Risk & Economy » Tax » Who is the offshore law firm involved in the Paradise Papers?

Who is the offshore law firm involved in the Paradise Papers?

The release of the Paradise papers has rocked the world - so who is the law firm whose documents make up the bulk of the data in the leak?

The release of the Paradise papers, a cache of over 16.8 million documents detailing companies and individuals who have avoided tax, has rocked the world.

The bulk of the data, which was obtained by German newspaper Süddeutsche Zeitung, has come from a trove of confidential records including emails, bank applications, court papers and other files from the huge offshore law firm, Appleby’s.

The documents were shared with the International Consortium of Investigative Journalists (ICIJ) and other media organisations and represent the inner workings of Appleby from the 1950s until 2016. The files also include documents from the firm’s corporate services division, which became independent in 2016 under the name Estera.

So who is Appleby’s?

Founded in Bermuda in 1898, Appleby’s is a  prestigious, award-winning offshore law firm that rakes in revenues of $100 million per year annually.

The majority of its work takes place in North America and the firm has worked for residents of all 50 US states, and has offices across the world and states on its website ‘has offices in the key offshore jurisdictions of Bermuda, the British Virgin Islands, the Cayman Islands, Guernsey, the Isle of Man, Jersey, Mauritius, and the Seychelles, as well as a presence in the international financial centres of Hong Kong and Shanghai’ and the firm employs around 470 people globally.

A global institution, the firm is part of what is informally known to insiders as the ‘Offshore Magic Circle,’ a group of the world’s biggest offshore law firms.

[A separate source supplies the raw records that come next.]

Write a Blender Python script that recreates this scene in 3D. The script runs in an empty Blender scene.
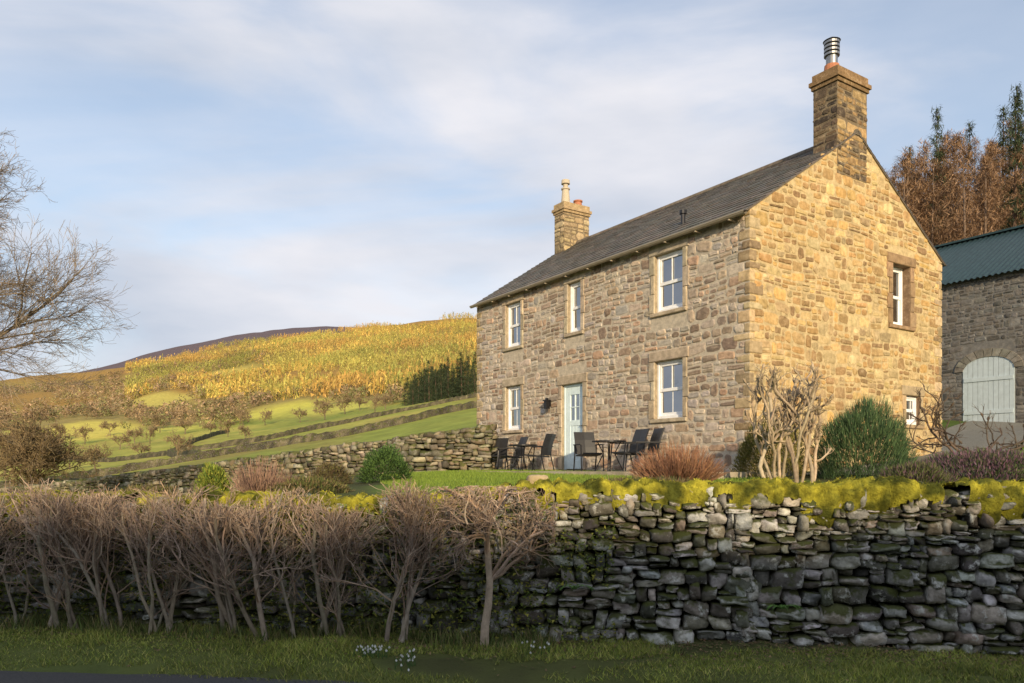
import bpy, math, random
import numpy as np
from mathutils import Vector, Matrix
R=random.Random(7); rng=np.random.default_rng(7)
scene=bpy.context.scene
COL=scene.collection
CAMZ=1.6

# ---------------------------------------------------------------- noise
def h2(ix,iy):
    s=np.sin(ix*127.1+iy*311.7)*43758.5453
    return s-np.floor(s)
def vn(x,y):
    x=np.asarray(x,float);y=np.asarray(y,float)
    ix=np.floor(x);iy=np.floor(y);fx=x-ix;fy=y-iy
    fx=fx*fx*(3-2*fx);fy=fy*fy*(3-2*fy)
    a=h2(ix,iy);b=h2(ix+1,iy);c=h2(ix,iy+1);d=h2(ix+1,iy+1)
    return (a*(1-fx)+b*fx)*(1-fy)+(c*(1-fx)+d*fx)*fy
def fbm(x,y,o=4):
    t=0;a=.5;n=0
    for i in range(o):
        t=t+a*vn(np.asarray(x)*2**i+i*17.3,np.asarray(y)*2**i+i*9.1);n+=a;a*=.5
    return t/n

# ---------------------------------------------------------------- mesh helpers
def mesh_np(name,verts,faces,cols=None,smooth=False,mat=None):
    me=bpy.data.meshes.new(name)
    verts=np.asarray(verts,np.float32)
    faces=np.asarray(faces,np.int32)
    M,k=faces.shape
    me.vertices.add(len(verts)); me.vertices.foreach_set("co",verts.ravel())
    me.loops.add(M*k); me.loops.foreach_set("vertex_index",faces.ravel())
    me.polygons.add(M); me.polygons.foreach_set("loop_start",np.arange(0,M*k,k,dtype=np.int32))
    me.polygons.foreach_set("loop_total",np.full(M,k,np.int32))
    me.update(calc_edges=True)
    if cols is not None:
        c=np.ones((len(verts),4),np.float32); c[:,:3]=cols
        at=me.color_attributes.new("Col",'FLOAT_COLOR','POINT'); at.data.foreach_set("color",c.ravel())
    me.polygons.foreach_set("use_smooth",np.full(M,smooth))
    if mat: me.materials.append(mat)
    me.validate()
    return me
class MB:
    def __init__(s): s.v=[];s.f=[];s.c=[]
    def add(s,vs,fs,col):
        o=len(s.v); s.v.extend([tuple(v) for v in vs]); s.f.extend([tuple(i+o for i in f) for f in fs])
        s.c.extend([(col[0],col[1],col[2],1.0)]*len(vs))
    def mesh(s,name,mat,smooth=False):
        me=bpy.data.meshes.new(name); me.from_pydata(s.v,[],s.f)
        at=me.color_attributes.new("Col",'FLOAT_COLOR','POINT'); at.data.foreach_set("color",np.array(s.c,np.float32).ravel())
        if smooth: me.polygons.foreach_set("use_smooth",np.full(len(s.f),True))
        if mat: me.materials.append(mat)
        me.update(); return me
def obj(name,me,parent=None,loc=None,rz=None,label=None,category=None,group=None,kind=None):
    o=bpy.data.objects.new(name,me); COL.objects.link(o)
    if loc is not None:o.location=loc
    if rz is not None:o.rotation_euler=(0,0,rz)
    if parent:o.parent=parent
    if label:o["label"]=label
    if category:o["category"]=category
    if group:o["group"]=group
    if kind:o["kind"]=kind
    return o
def jit(c,a,r=R):
    k=1+r.uniform(-a,a); return (c[0]*k*(1+r.uniform(-a,a)*.25),c[1]*k,c[2]*k*(1+r.uniform(-a,a)*.25))
def boxv(mb,x0,x1,y0,y1,z0,z1,col):
    vs=[(x0,y0,z0),(x1,y0,z0),(x1,y1,z0),(x0,y1,z0),(x0,y0,z1),(x1,y0,z1),(x1,y1,z1),(x0,y1,z1)]
    mb.add(vs,[(3,2,1,0),(4,5,6,7),(0,1,5,4),(1,2,6,5),(2,3,7,6),(3,0,4,7)],col)
def cyl(mb,c,r0,r1,z0,z1,col,n=16,cap=True):
    vs=[];
    for z,r in((z0,r0),(z1,r1)):
        for i in range(n):
            a=2*math.pi*i/n; vs.append((c[0]+r*math.cos(a),c[1]+r*math.sin(a),z))
    fs=[(i,(i+1)%n,n+(i+1)%n,n+i) for i in range(n)]
    if cap: fs+= [tuple(range(n,2*n)),tuple(range(n-1,-1,-1))]
    mb.add(vs,fs,col)
def tube(mb,pts,rad,n,col):
    m=len(pts)
    if m<2:return
    d=(pts[-1]-pts[0]);
    if d.length<1e-6:return
    d.normalize()
    up=Vector((0,0,1)) if abs(d.z)<.9 else Vector((1,0,0))
    a=d.cross(up).normalized(); b=d.cross(a).normalized()
    vs=[]
    cs=[(math.cos(2*math.pi*i/n),math.sin(2*math.pi*i/n)) for i in range(n)]
    for p,r in zip(pts,rad):
        for (c,s) in cs: vs.append((p.x+(a.x*c+b.x*s)*r,p.y+(a.y*c+b.y*s)*r,p.z+(a.z*c+b.z*s)*r))
    fs=[]
    for j in range(m-1):
        for i in range(n): fs.append((j*n+i,j*n+(i+1)%n,(j+1)*n+(i+1)%n,(j+1)*n+i))
    mb.add(vs,fs,col)

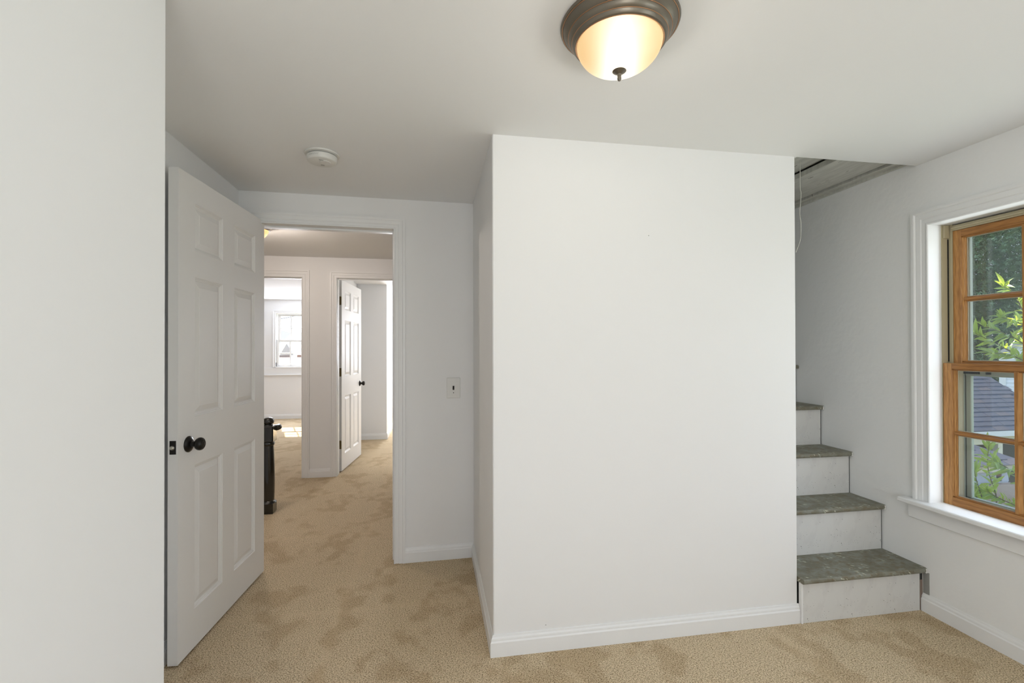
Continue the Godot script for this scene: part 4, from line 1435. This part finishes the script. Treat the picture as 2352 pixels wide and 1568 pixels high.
func beyond_bedroom(rng: RandomNumberGenerator) -> void:
	# the view out of the far bedroom windows
	var st := mb()
	sweep(st, [Vector2(-18, -3.02), Vector2(-22, -2.6), Vector2(-60, 0.35), Vector2(-64, 0.3), Vector2(-90, -3.02)], Vector3(-70, 0, 0), Vector3(30, 0, 0), Vector3(0, 0, 1), Vector3(0, 1, 0))
	struct("street", st, M.street, "pale sunlit pavement beyond the bedroom windows", "street")
	st = mb()
	var nz := noise(0.02, FastNoiseLite.TYPE_SIMPLEX_SMOOTH, 3, 3)
	var prev := []
	for i in 61:
		var x := -150.0 + i * 4.0
		var top := 7.0 + 2.5 * nz.get_noise_1d(x * 3.0) + i * 0.02
		var cur := [Vector3(x, -3.1, -120), Vector3(x, top, -150), Vector3(x, -3.1, -185)]
		if prev.size():
			face(st, [prev[0], cur[0], cur[1], prev[1]], Vector3(0, 1, 1))
			face(st, [prev[1], cur[1], cur[2], prev[2]], Vector3(0, 1, -1))
		prev = cur
	struct("hills", st, flat(0.17, 0.18, 0.19, 1.0), "low wooded ridge on the horizon beyond the bedroom windows", "hills")
	var labels := ["grey far house at the left edge of the bedroom window view", "brown far house in the middle of the bedroom window view", "reddish far house at the right of the bedroom window view"]
	var cols := [flat(0.20, 0.18, 0.18, 0.9), flat(0.26, 0.18, 0.15, 0.9), flat(0.30, 0.15, 0.12, 0.9)]
	var spots := [Vector3(-23.6, -3, -72), Vector3(-18.8, -3, -80), Vector3(-15.0, -3, -72)]
	for k in 3:
		var o := node("house", spots[k])
		tag(o, labels[k], "house")
		var w: float = [2.6, 1.9, 1.7][k]
		st = mb()
		box(st, Vector3(-w, 0, -3), Vector3(w, 3.6, 3))
		obj("wall", st, cols[k], o)
		st = mb()
		sweep(st, [Vector2(-3.3, 3.5), Vector2(0, 5.2), Vector2(3.3, 3.5)], Vector3(-w - 0.2, 0, 0), Vector3(w + 0.2, 0, 0), Vector3(0, 0, 1), Vector3(0, 1, 0))
		obj("roof", st, M.grey, o)
		for x in [-0.5, 0.5]:
			st = mb()
			box(st, Vector3(x * w - 0.35, 2.0, 2.98), Vector3(x * w + 0.35, 3.0, 3.05))
			obj("window", st, M.dark, o)
	var o := node("utility_pole", Vector3(-9.5, -1.3, -40))
	tag(o, "utility pole with sagging wires beyond the bedroom window", "utility pole")
	st = mb()
	tube(st, [Vector3.ZERO, Vector3(0, 8, 0)], 0.14, 0.1, 10)
	obj("pole", st, M.bark, o)
	st = mb()
	box(st, Vector3(-1.0, 7.2, -0.06), Vector3(1.0, 7.35, 0.06))
	obj("crossarm", st, M.bark, o)
	for k in 2:
		st = mb()
		var pts := []
		for i in 13:
			var t := i / 12.0
			pts.append(Vector3(-14.0 * t, 7.3 - 2.0 * k * 0.8 - 4.0 * t * (1.0 - t), -2.0 * t))
		tube(st, pts, 0.02, 0.02, 5)
		obj("wire", st, M.dark, o)
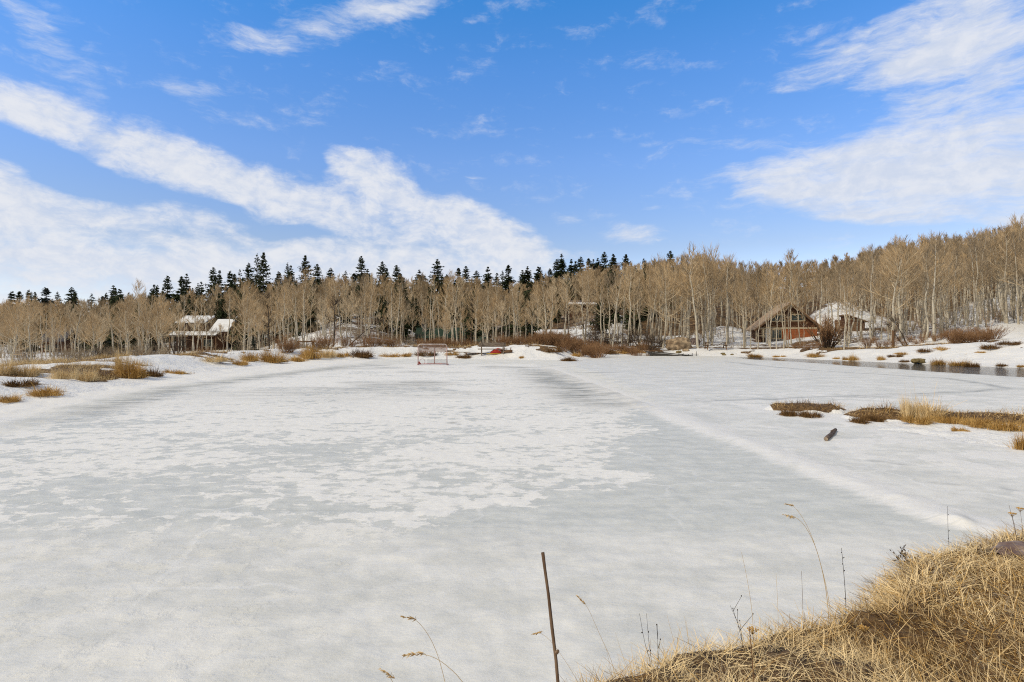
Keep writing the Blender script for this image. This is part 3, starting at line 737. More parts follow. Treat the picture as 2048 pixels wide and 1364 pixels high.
def gen_shrub(seed, H, R, stems=26, n2=7, n3=4, r0=.022, mi=0, lift=.35, wig=.10):
    rng = np.random.default_rng(seed); A = Acc()
    a = rng.random(stems) * 6.283; q = rng.random(stems) ** .7
    base = np.stack([np.cos(a) * q * R * .25, np.sin(a) * q * R * .25, np.full(stems, -.08)], 1)
    tilt = q * math.atan2(R, H) * 1.25 + rng.normal(size=stems) * .1
    d = np.stack([np.cos(a) * np.sin(tilt), np.sin(a) * np.sin(tilt), np.cos(tilt)], 1)
    ln = H * (.62 + .42 * rng.random(stems))
    P = grow(base, d, ln, 6, lift, rng, wig)
    A.add(tubes(P, r0 * np.linspace(1, .3, 6)[None] * (.6 + .7 * rng.random((stems, 1))), 4), 0)
    p, d, t, ix = children_of(P, n2, .25, 1.0, .5, rng)
    l2 = H * (.12 + .2 * rng.random(len(p))) * (1.15 - .5 * t)
    P2 = grow(p, d, l2, 3, .35, rng, .1)
    A.add(tubes(P2, r0 * .34 * np.linspace(1, .5, 3)[None] * np.ones((len(p), 1)), 3), 1)
    if n3:
        p, d, t, ix = children_of(P2, n3, .2, 1.0, .55, rng)
        P3 = grow(p, d, l2[ix] * .45, 2, .2, rng, .1)
        A.add(ribbons(P3, np.full(P3.shape[:2], max(.004, r0 * .22)), rng), 1)
    return A

def blades(base, h, rng, lean=.5, wd=.0025, k=4, dirn=None, droop=.6):
    """curved grass blades"""
    n = len(base); a = rng.random(n) * 6.283 if dirn is None else dirn
    tilt = np.abs(rng.normal(size=n)) * lean if np.isscalar(lean) else lean[0] + rng.normal(size=n) * lean[1]
    d = np.stack([np.cos(a) * np.sin(tilt), np.sin(a) * np.sin(tilt), np.cos(tilt)], 1)
    P = np.zeros((n, k, 3)); P[:, 0] = base
    for i in range(1, k):
        d = unit(d + np.stack([np.cos(a), np.sin(a), np.full(n, -1.0)], 1) * (droop * rng.random((n, 1))) / (k - 1) + rng.normal(size=(n, 3)) * .05)
        P[:, i] = P[:, i - 1] + d * (h / (k - 1))[:, None]
    w = np.broadcast_to(np.asarray(wd, float), (n,))[:, None] * np.linspace(1, .25, k)[None]
    side = np.stack([-np.sin(a), np.cos(a), np.zeros(n)], 1)[:, None, :] + rng.normal(size=(n, 1, 3)) * .25
    return ribbons(P, w, rng, np.cross(side, np.array([0, 0, 1.0])) + 1e-3)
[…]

Although not a tax adviser, the firm is a leader in the global business of setting up and managing offshore shell companies and bank accounts for clients who want to avoid taxes or cloak their finances in secrecy. They also help clients to establish trusts and advise corporations, as well as work on divorce settlements, draft wills and litigate for workplace accidents.

Some of the firm’s clients include three of the big four accountancy firms, KPMG, EY and PricewaterhouseCoopers, as well as Uber, Apple, Nike and Glencore. In 2014, its top 20 clients included Citigroup, Bank of America, HSBC, Credit Suisse and Wells Fargo.

Internal Appleby records provide details of clients who entered the system unnoticed, including those suspected of corruption and between 2005 and 2015, more than a dozen internal and regulatory examinations of Appleby’s offices found flaws.

Appleby’s Cayman Islands office had more than 600 clients on its books whose records were labelled “non-compliant”, according to the ICIJ, meaning that there were no current IDs, contact information or other particulars needed to ensure the firm was not setting up shell companies for criminals or corrupt politicians.

In a 44-page training document that the then-director of compliance, Robert Woods, appears to have created in 2011, under a slide titled “Terrorist Financing Offences,” the notes read: “We have a current case where we are sitting on about 400K that is definitely tainted and it is not easy to deal with.”

In another case, Woods’ notes indicated, Appleby set up a trust for a client to buy property in London and accepted money on his behalf “without question.” Appleby later learned, the presentation acknowledged, that the trust was owned by a former Pakistani official who had been charged with embezzling public money and had “infiltrated allegedly corrupt funds into our business.”

“Some of the crap we accept is amazing totally amazing,” a notes said beneath a slide that listed the information Appleby employees needed to know about its clients.